I would not mind eating rice the rest of my life. I do that often and often come up with various ways of cooking it. We grow rice in my country as well so the supply is constant. Only most people like to eat cornmeal more this way. They claim its somewhat a heavier meal:headshake:
 
Sorry you can't read it @morning glory. It is similar to Indian roti only I use either white or brown wheat flour.I season the bread with a bit of cinnamon to taste. Great for festivities here!

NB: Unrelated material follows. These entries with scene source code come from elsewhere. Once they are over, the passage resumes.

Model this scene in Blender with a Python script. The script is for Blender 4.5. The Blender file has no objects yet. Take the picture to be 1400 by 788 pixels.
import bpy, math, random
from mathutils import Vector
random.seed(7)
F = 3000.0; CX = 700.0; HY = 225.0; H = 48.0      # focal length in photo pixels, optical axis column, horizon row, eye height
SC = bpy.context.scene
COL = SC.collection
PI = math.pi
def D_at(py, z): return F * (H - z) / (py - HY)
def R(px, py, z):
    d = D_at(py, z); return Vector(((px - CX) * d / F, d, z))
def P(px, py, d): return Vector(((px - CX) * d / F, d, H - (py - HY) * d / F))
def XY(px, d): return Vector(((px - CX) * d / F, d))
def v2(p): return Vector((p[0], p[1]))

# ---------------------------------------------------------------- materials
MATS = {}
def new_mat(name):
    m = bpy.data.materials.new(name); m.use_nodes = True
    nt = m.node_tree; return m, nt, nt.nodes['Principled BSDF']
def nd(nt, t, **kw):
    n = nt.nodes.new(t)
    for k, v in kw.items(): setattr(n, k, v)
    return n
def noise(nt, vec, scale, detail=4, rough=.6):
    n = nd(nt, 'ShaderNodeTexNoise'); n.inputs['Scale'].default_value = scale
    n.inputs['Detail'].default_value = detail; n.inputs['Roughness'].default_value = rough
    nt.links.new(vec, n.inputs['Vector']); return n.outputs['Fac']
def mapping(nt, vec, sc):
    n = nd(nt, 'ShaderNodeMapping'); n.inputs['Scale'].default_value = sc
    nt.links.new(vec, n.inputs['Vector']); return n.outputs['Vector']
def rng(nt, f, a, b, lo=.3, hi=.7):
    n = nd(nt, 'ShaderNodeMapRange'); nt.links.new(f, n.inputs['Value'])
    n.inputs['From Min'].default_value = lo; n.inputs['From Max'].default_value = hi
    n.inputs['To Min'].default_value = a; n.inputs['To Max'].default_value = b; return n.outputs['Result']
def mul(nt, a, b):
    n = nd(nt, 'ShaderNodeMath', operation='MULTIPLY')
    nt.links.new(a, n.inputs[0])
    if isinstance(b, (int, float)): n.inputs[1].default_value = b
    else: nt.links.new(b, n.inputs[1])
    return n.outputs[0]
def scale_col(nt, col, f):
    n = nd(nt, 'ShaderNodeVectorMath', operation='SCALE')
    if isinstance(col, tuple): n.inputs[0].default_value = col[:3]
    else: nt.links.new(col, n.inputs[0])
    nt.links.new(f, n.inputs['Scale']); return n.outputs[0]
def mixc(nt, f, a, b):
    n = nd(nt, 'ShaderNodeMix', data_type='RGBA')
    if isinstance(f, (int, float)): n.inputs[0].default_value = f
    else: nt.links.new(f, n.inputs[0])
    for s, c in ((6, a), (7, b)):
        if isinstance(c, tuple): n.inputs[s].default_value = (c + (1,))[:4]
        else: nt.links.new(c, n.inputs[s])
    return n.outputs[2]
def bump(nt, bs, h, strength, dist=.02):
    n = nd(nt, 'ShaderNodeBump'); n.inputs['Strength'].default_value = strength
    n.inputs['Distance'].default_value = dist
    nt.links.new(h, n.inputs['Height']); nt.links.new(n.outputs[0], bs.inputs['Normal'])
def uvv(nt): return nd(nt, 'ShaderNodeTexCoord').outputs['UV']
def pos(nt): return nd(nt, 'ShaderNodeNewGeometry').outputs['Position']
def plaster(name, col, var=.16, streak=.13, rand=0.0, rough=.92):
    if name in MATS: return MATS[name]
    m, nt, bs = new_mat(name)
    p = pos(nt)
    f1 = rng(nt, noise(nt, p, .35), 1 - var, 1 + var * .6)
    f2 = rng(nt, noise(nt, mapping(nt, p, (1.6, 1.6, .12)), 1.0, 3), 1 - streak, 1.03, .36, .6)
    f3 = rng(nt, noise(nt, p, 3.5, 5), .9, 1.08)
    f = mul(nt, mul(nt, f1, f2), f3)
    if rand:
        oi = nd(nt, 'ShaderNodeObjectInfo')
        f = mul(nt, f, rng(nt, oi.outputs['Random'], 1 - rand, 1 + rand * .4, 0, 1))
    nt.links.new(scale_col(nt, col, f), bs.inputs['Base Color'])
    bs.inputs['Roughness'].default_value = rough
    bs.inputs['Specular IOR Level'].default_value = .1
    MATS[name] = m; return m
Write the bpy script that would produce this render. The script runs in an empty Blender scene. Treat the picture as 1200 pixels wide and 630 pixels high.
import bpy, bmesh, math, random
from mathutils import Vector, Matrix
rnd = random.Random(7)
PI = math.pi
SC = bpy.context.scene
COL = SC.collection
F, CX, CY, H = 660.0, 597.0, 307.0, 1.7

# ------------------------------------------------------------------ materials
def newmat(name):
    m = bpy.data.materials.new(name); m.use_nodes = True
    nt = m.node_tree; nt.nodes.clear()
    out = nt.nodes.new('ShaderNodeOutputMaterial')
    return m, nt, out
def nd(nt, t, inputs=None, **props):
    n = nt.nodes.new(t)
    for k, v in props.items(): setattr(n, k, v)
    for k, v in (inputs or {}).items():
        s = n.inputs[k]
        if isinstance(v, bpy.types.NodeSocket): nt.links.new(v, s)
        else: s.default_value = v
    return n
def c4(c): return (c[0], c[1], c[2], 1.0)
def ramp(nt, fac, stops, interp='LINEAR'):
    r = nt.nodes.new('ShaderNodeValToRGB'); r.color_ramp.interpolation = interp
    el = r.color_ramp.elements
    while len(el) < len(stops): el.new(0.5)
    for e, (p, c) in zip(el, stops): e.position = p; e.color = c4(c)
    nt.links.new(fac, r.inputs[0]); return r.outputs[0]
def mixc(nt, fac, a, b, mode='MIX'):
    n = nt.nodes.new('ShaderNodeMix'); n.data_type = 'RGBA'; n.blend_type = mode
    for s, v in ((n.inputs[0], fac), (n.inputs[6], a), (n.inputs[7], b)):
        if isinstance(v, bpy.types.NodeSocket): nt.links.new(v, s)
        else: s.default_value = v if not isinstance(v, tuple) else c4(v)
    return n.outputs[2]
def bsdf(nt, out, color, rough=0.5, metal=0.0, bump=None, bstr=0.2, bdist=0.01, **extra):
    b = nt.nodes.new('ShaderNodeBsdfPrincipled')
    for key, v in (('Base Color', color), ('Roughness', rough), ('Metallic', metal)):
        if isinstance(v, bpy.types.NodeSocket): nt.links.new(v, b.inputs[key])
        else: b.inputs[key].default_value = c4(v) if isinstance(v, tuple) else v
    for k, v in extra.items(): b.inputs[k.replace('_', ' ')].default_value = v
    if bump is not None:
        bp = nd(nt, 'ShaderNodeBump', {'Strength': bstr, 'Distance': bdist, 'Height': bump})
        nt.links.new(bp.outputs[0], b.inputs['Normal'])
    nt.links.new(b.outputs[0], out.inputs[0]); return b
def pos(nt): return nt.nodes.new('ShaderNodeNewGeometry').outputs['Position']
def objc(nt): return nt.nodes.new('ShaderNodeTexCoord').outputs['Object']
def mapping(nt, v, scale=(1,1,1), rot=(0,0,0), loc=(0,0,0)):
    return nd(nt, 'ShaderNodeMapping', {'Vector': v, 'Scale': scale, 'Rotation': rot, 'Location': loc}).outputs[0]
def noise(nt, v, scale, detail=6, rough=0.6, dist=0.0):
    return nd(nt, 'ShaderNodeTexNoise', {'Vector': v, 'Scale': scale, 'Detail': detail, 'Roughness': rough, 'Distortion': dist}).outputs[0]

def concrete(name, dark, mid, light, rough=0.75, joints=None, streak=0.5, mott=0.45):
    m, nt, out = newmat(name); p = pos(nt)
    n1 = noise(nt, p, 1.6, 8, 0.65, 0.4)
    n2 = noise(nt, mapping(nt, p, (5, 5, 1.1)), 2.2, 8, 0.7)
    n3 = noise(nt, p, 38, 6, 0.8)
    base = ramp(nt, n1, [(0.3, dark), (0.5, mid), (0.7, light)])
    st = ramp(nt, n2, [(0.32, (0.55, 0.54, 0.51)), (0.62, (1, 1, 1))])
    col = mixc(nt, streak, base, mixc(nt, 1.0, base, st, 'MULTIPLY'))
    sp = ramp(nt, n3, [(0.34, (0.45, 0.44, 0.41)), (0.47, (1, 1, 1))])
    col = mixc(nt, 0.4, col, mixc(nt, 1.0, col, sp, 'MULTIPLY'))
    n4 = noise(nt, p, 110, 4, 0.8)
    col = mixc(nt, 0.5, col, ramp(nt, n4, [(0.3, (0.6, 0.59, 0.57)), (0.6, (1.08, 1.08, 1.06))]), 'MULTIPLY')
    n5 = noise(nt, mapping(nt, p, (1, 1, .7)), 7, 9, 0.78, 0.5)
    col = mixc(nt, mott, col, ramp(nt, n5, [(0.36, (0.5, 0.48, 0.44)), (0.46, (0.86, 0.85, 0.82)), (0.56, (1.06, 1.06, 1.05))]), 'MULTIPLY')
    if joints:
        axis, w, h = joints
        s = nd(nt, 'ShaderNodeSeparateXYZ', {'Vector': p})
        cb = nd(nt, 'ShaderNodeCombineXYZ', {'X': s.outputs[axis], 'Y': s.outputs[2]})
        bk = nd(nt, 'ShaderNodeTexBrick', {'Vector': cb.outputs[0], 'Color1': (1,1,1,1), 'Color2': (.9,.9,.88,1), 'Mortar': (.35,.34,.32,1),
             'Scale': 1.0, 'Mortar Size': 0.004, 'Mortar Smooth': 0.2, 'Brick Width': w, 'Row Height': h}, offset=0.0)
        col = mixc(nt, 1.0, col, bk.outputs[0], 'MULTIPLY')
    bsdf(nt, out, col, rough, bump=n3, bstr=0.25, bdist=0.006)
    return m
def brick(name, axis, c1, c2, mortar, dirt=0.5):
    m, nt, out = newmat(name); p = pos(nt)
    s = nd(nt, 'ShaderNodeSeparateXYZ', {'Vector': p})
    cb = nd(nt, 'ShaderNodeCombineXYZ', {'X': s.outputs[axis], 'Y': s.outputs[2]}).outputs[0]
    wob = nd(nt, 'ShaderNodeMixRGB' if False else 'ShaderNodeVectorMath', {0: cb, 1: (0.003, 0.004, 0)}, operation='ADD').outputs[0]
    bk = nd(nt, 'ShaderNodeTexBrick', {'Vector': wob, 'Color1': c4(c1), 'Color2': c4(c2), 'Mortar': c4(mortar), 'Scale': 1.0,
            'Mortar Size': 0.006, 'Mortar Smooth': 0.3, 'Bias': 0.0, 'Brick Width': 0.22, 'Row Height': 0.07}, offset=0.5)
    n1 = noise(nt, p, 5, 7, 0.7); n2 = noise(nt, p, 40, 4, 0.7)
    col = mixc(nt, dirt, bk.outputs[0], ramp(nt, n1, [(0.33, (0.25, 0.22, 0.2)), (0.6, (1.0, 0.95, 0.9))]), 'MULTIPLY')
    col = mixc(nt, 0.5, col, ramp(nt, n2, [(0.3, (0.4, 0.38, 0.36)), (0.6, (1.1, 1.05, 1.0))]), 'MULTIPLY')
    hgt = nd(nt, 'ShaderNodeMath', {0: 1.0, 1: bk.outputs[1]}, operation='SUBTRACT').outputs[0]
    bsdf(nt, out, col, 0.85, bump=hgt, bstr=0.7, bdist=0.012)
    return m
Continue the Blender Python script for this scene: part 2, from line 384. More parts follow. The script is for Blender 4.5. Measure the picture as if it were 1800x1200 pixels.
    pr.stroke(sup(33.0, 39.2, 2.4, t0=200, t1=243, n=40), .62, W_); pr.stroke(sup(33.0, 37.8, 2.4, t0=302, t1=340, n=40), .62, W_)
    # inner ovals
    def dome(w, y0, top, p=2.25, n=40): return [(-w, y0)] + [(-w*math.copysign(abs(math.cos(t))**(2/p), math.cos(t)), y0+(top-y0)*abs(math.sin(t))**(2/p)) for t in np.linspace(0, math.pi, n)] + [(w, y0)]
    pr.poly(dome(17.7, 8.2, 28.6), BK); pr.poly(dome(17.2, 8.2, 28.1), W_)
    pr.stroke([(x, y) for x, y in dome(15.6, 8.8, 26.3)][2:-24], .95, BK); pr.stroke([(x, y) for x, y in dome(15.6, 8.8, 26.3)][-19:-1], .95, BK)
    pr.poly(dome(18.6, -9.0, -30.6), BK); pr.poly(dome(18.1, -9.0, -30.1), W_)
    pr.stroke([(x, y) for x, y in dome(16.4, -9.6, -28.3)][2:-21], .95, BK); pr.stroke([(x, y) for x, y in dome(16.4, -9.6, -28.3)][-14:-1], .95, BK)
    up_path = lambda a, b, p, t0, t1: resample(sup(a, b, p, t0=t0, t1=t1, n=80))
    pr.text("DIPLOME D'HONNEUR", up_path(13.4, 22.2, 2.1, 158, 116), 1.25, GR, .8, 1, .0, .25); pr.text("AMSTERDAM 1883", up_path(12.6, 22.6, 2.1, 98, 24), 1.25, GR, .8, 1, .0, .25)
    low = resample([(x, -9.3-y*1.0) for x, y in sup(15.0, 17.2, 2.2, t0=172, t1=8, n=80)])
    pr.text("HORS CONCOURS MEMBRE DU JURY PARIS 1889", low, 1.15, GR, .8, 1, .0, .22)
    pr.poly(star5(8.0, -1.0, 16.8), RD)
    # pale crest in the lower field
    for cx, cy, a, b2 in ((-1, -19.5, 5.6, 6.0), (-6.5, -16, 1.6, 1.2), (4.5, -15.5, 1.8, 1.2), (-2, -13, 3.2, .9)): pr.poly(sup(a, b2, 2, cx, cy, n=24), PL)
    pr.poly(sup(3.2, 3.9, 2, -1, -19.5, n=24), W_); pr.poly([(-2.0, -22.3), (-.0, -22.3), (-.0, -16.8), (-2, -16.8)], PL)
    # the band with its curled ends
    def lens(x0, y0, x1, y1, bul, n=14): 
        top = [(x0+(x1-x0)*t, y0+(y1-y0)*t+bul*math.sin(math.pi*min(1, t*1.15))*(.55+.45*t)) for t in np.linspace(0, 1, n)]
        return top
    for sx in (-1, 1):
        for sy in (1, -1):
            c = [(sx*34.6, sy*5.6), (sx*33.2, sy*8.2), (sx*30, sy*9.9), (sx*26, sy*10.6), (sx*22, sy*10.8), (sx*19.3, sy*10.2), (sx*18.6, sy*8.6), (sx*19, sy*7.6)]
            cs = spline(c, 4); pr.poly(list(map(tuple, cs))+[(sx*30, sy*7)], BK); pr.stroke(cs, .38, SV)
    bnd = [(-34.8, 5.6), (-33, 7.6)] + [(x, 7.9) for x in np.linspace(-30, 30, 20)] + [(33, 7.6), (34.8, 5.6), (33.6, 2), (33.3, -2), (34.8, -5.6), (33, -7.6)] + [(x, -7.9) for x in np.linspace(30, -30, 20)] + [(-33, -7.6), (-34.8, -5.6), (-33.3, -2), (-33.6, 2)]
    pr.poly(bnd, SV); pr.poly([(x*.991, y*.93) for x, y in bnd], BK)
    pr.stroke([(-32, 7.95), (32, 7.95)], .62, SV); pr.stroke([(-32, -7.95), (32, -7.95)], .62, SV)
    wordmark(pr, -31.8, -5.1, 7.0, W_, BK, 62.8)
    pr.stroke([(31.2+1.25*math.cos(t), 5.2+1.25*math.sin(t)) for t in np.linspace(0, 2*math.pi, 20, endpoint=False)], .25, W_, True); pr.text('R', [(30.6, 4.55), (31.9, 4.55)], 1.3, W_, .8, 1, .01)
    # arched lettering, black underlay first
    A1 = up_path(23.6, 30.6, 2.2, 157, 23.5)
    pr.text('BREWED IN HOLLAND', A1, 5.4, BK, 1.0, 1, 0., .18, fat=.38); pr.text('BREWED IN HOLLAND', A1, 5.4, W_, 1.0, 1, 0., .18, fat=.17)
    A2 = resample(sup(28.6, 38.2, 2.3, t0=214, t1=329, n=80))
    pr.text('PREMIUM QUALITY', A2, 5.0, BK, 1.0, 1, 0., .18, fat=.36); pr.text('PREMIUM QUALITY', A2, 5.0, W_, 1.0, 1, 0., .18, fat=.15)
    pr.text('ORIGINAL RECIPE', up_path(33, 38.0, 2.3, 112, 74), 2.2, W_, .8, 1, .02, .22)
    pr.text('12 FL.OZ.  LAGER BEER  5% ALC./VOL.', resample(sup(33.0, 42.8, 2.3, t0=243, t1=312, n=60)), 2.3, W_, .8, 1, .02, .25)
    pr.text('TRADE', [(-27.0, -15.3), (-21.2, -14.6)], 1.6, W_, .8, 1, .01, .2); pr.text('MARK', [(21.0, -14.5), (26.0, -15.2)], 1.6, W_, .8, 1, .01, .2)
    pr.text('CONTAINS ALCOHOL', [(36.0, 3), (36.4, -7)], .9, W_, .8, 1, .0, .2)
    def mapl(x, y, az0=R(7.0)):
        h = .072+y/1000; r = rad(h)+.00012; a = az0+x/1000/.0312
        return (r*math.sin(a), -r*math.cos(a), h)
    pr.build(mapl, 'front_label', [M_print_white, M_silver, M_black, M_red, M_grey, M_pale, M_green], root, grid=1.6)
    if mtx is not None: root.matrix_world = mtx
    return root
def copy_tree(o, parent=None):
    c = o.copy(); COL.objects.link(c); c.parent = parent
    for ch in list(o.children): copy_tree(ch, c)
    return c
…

Cinnamon. Thats a new one on me with chapati. Do you mean it is eaten as a sweetened bread - or would the cinnamon be used as savoury?
 
Having grown up in Australia we have such a mix of cultures and cuisines that I wouldn't really say I had a staple dish growing up. My family background is half Italian on my mother's side so I guess if I had to say we had a staple food it would be pasta of some description!
 
I'd say rice like Caribbean Girl said except for me it could be with anything. I happen to be making a chicken stew today to go with mine. With the rice concerns being discussed recently, I might have to seriously cut back. I love flatbread but that's not a staple around here. I am pretty sure some might not even know what it is depending on who you ask.
 
The most staple food in my country is rice. We usually have rice for breakfast, lunch and even dinner. Maybe a few will have bread for breakfast but the majority eat rice. This is because rice makes you feel full longer. A meal without rice feels like snacks only. Lol. Most of our viand also taste better with rice.